Old Hyde Park seeks developer to save block

The owner of this block of Armour Boulevard, from Baltimore to Wyandotte, proposes to tear down this large apartment and three smaller buildings and build a parking lot. The owner, MAC Properties, has recently renovated nearby buildings and said this block is not economically viable. But the residents of the neighborhood said they are on a mission to find someone to redevelop the properties and maintain the historic integrity of Armour.

Residents of the Old Hyde Park neighborhood are optimistic that several historic buildings on Armour Boulevard can be renovated rather than being turned into a parking lot.

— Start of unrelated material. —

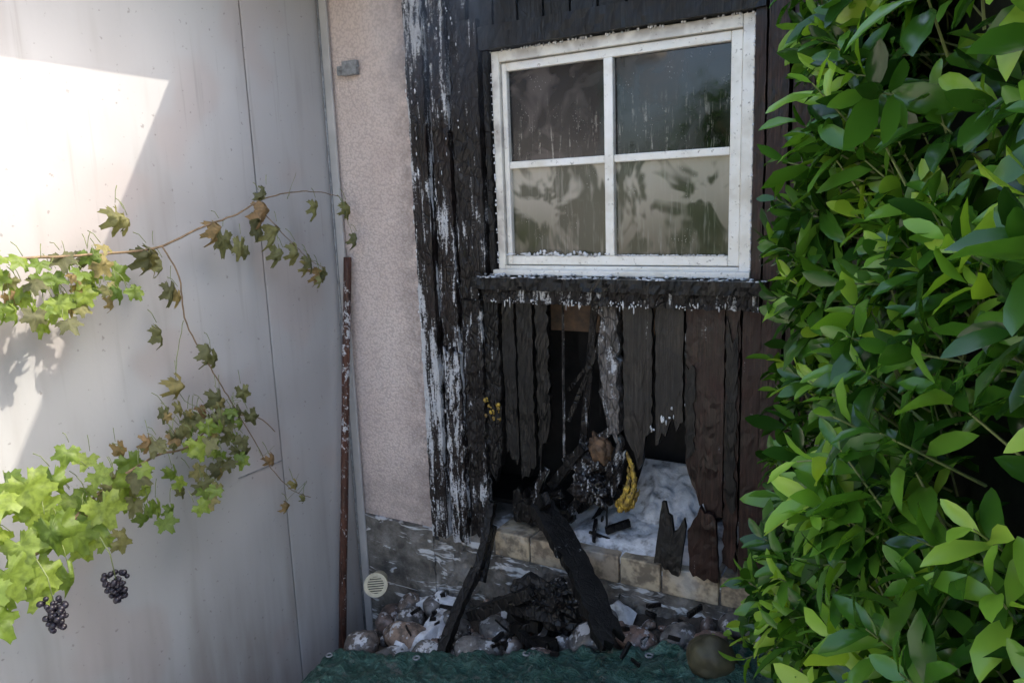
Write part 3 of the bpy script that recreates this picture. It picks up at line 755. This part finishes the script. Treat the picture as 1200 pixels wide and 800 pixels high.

The push to find a developer began last week when a developer that has renovated 20 properties along Armour Boulevard told Old Hyde Park residents it wanted to tear down four buildings to create additional parking. The large apartment building and three duplexes are on the north side of Armour between Baltimore and Wyandotte.

MAC Properties has completed the historic renovation of 800 apartments on Armour and is working on another 400 units.

One of the smaller apartments.

The parking would serve the 54 units at the Del Monte Apartments, 200 W. Armour, and the 54 soon-to-open units at the Westport Central, 301 Armour. Both buildings, as well as many others along Armour, were built without any parking.

According to a statement from Peter Cassel, director of Community Development for the Silliman Group, the developer for MAC Properties, the company doesn’t believe the rental market for the buildings would cover the cost of renovation.

“We have spent an extended period of time evaluating ways to make the buildings feasible and have looked at potential development subsidies including historic tax credits (state and federal), local tax abatements, grants from the City of Kansas City and tax exempt bond financing,” Cassel said in the statement.

The properties are part of the Old Hyde Park Historic District designated by the city, meaning that either the city would have to give approval or MAC would need to wait three years before doing demolition. City Landmarks administrator Bradley Wolf confirms that MAC Properties has filed paperwork with the city asking to demolish the properties, saying their redevelopment would present an economic hardship.

Detail of the large apartment.

But Cassel told Old Hyde Park residents at a meeting last week the owners would consider offers from developers who thought they could save the buildings “at any price.”

“We share the desire of the neighborhood to save the deteriorated buildings at 100-118 West Armour. As evidence of this desire we placed them on the market without an asking price,” Cassel said. He confirmed that the buildings could be sold for a very low price or even given away to the right developer.

Old Hyde Park president Marty Phillips said after the meeting that the neighborhood immediately began looking for a developer.

“We are thankful to MAC that they have come to Kansas City and done some good things on Armour,” he said. “But we want to save these buildings and find someone to restore them. They are the gems of Armour.”

Old Hyde Park resident Brad Menger said West Armour Boulevard (west of Main Street) has lost of a lot of buildings, but it’s now on the verge of coming back to its previous glory. He said it is important to preserve the streetscape and the unique buildings.

“The demolition would destroy this part of Armour,” he said. “ It’s the best of what we have.”

Amanda Crawley of the Historic Kansas City Foundation said her group is working with the neighborhood to find a developer to save the property. Menger said yesterday he has been talking with an experienced developer who is very interested in taking on the project.

Cassel said that if the block does not become a parking area, residents of the two buildings will most likely park on neighborhood streets.